* **Your objective**
Write out the listing, please, but only from its first line through the line containing "SUN_AZ = math.atan2(SUN_DIR.x, SUN_DIR.y)", exactly as given and without pictures.
+++++
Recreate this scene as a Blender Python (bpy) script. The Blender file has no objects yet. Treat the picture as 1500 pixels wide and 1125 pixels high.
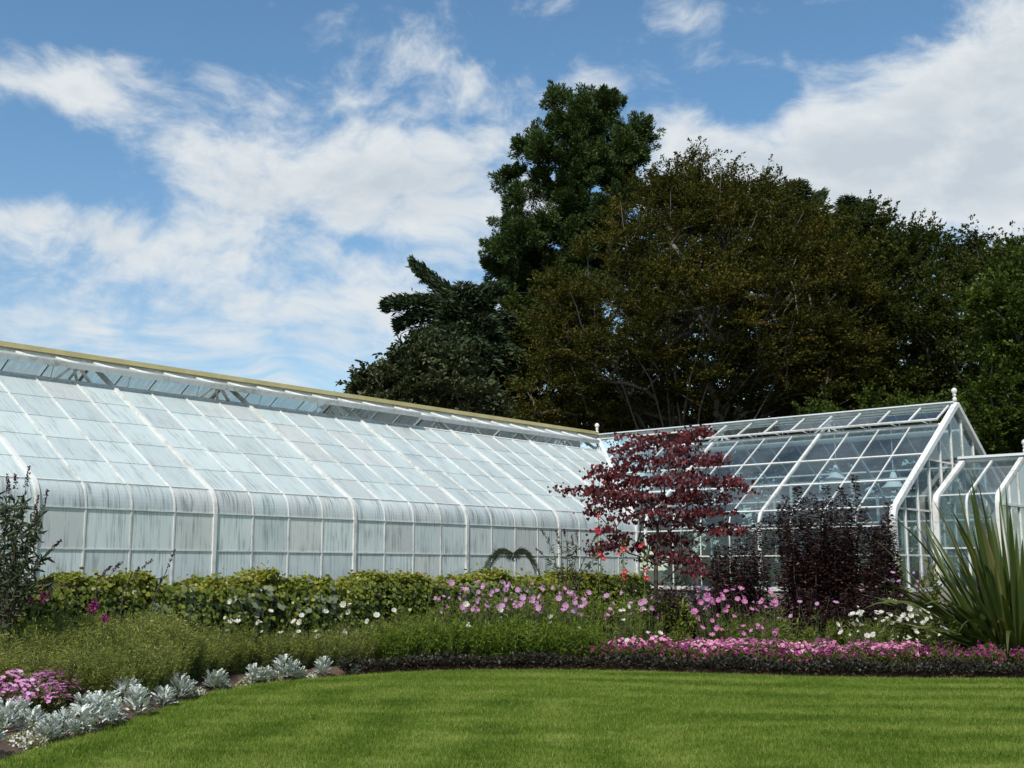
import bpy, bmesh, math, random
import numpy as np
from mathutils import Vector, Matrix
R = math.radians
rng = np.random.default_rng(7)
random.seed(7)
sc = bpy.context.scene
col = sc.collection

# ------------------------------------------------------------------ camera
HC = 1.6
FPX, HOR = 1691.29, 833.77                      # focal length and horizon in pixels of the 1500 px wide photograph
TH = math.atan((HOR - 562.5) / FPX)
cam_d = bpy.data.cameras.new('camera'); cam = bpy.data.objects.new('camera', cam_d); col.objects.link(cam)
cam.location = (0, 0, HC); cam.rotation_euler = (math.pi/2 + TH, 0, 0)
cam_d.sensor_width = 36; cam_d.lens = 36 * FPX / 1500
cam_d.clip_start = .1; cam_d.clip_end = 4000
sc.camera = cam
sc.view_settings.view_transform = 'Standard'; sc.view_settings.look = 'None'
sc.view_settings.exposure = 0.42; sc.view_settings.gamma = 1; sc.view_settings.use_curve_mapping = False
sc.cycles.max_bounces = 8; sc.cycles.transparent_max_bounces = 24; sc.cycles.transmission_bounces = 8
sc.cycles.diffuse_bounces = 3; sc.cycles.glossy_bounces = 3

SUN_EL = 48.0
SUN_DIR = Vector((-.32, -.95, 0)).normalized()      # where the sun stands, horizontally
SUN_AZ = math.atan2(SUN_DIR.x, SUN_DIR.y)

def ray(px, py):
    v = Vector(((px-750)/FPX, 1.0, -(py-562.5)/FPX))
    c, s = math.cos(TH), math.sin(TH)
    return Vector((v.x, c*v.y - s*v.z, s*v.y + c*v.z))
def atY(px, py, Y):
    r = ray(px, py); return Vector((0, 0, HC)) + r*(Y/r.y)
def atZ(px, py, z=0.0):
    r = ray(px, py); return Vector((0, 0, HC)) + r*((z-HC)/r.z)
def gx(px, Y):                                       # ground point seen in column px at depth Y
    return Vector(((px-750)/(FPX/math.cos(TH))*Y*1.012, Y, 0))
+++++
* **Answer to this task**
Recreate this scene as a Blender Python (bpy) script. The Blender file has no objects yet. Treat the picture as 1500 pixels wide and 1125 pixels high.
import bpy, bmesh, math, random
import numpy as np
from mathutils import Vector, Matrix
R = math.radians
rng = np.random.default_rng(7)
random.seed(7)
sc = bpy.context.scene
col = sc.collection

# ------------------------------------------------------------------ camera
HC = 1.6
FPX, HOR = 1691.29, 833.77                      # focal length and horizon in pixels of the 1500 px wide photograph
TH = math.atan((HOR - 562.5) / FPX)
cam_d = bpy.data.cameras.new('camera'); cam = bpy.data.objects.new('camera', cam_d); col.objects.link(cam)
cam.location = (0, 0, HC); cam.rotation_euler = (math.pi/2 + TH, 0, 0)
cam_d.sensor_width = 36; cam_d.lens = 36 * FPX / 1500
cam_d.clip_start = .1; cam_d.clip_end = 4000
sc.camera = cam
sc.view_settings.view_transform = 'Standard'; sc.view_settings.look = 'None'
sc.view_settings.exposure = 0.42; sc.view_settings.gamma = 1; sc.view_settings.use_curve_mapping = False
sc.cycles.max_bounces = 8; sc.cycles.transparent_max_bounces = 24; sc.cycles.transmission_bounces = 8
sc.cycles.diffuse_bounces = 3; sc.cycles.glossy_bounces = 3

SUN_EL = 48.0
SUN_DIR = Vector((-.32, -.95, 0)).normalized()      # where the sun stands, horizontally
SUN_AZ = math.atan2(SUN_DIR.x, SUN_DIR.y)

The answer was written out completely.